1 March 2010 Alternative Risk Transfer

Bermuda to take on Cayman in cat bond dominance

With last year’s shares on the Bermuda Stock Exchange (BSX) down 40 percent from the year before, the Island—known primarily for its insurance and reinsurance business—is seeking a way to bounce back.

Following the introduction last October of the Insurance Amendment Act, Bermuda is now able to go head to head with the Cayman Islands to claim the dominant position within the insurance linked securities (ILS) market, of which cat bonds form a staple.

Andre Perez, chief executive officer of the Bermuda-based Horseshoe Group, said: “While we realise that the Cayman Islands has been the leader on cat bonds, we are confident that Bermuda now provides a viable alternative.”

The act, which allows specific risk-based regulations for the establishment of special purpose insurers (SPIs) as a new class of insurer, will recognise and facilitate the structure of insurance-linked securities.

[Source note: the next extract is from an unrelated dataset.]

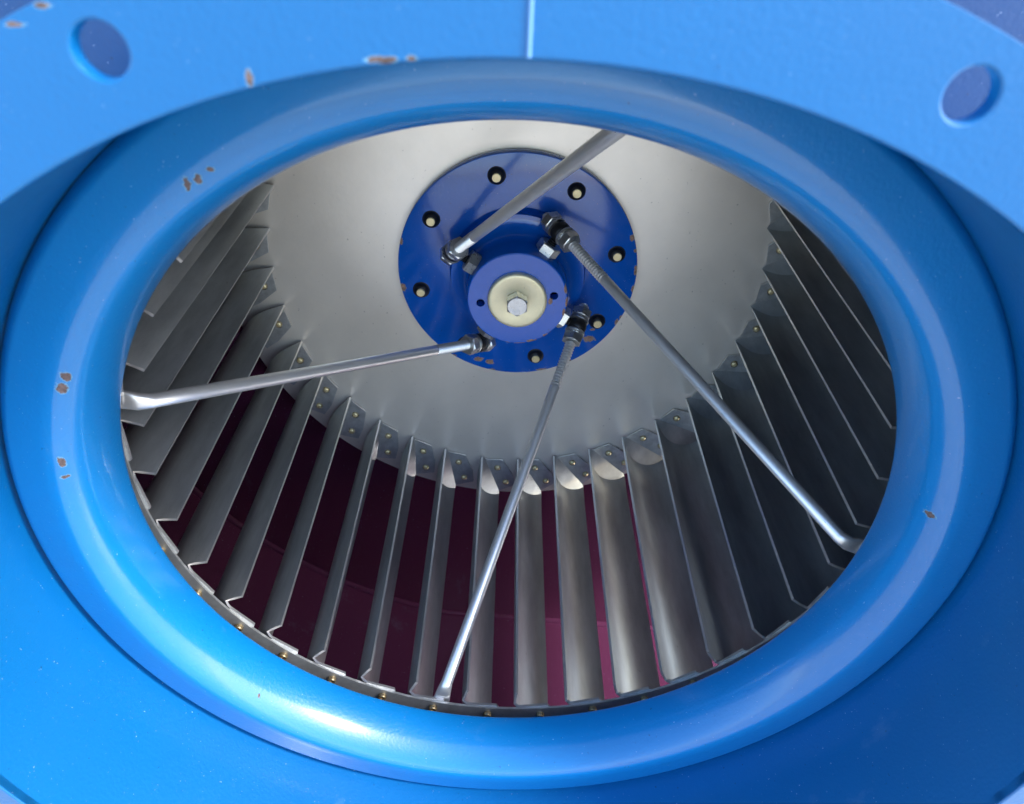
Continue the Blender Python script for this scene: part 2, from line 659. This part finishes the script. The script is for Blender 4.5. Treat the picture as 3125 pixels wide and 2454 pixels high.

Perez continued: “Since Hurricane Andrew, Bermuda has emerged as the foremost property/catastrophe reinsurance market in the world, and this new SPI regulation is a step towards consolidating this lead by making it easier for cat bonds to be managed out of Bermuda.”

Others also remain positive and predict that 2010 will be a better year for the Island. Greg Wojciechowski, BSX president and chief executive officer, describes the change as an “exciting development for Bermuda”.

He added: “I have every confidence that the hard work that has been done in Bermuda to create a commercial and regulatory environment that supports innovative business transactions and solutions will be rewarded by the markets through an increased flow of new business to the jurisdiction.”

The act was approved in part to attract international investors to Bermuda after a difficult year on the markets. The Royal Gazette/BSX Index ended 2009 at 2072.41, 39.95 percent lower than in 2008, according to the exchange.

The BSX total market capitalisation as of December 31, 2009 (excluding fund listings) stood at over $225 billion and total trading volume for the period was 5.7 million shares. The value of shares traded was cut in half year over year—$50.9 million in 2009 compared with $101.5 million for 2008.

Shelby Weldon, director of insurance, licensing and authorisations at the Bermuda Monetary Authority, affirmed the introduction of the act by saying: “Many of the sponsors and purchasers of catastrophe bonds already have a presence in Bermuda. As a result, the establishment of SPIs in Bermuda to offer such products makes perfect business sense and could lead to cost efficiencies for both sponsor and purchaser.”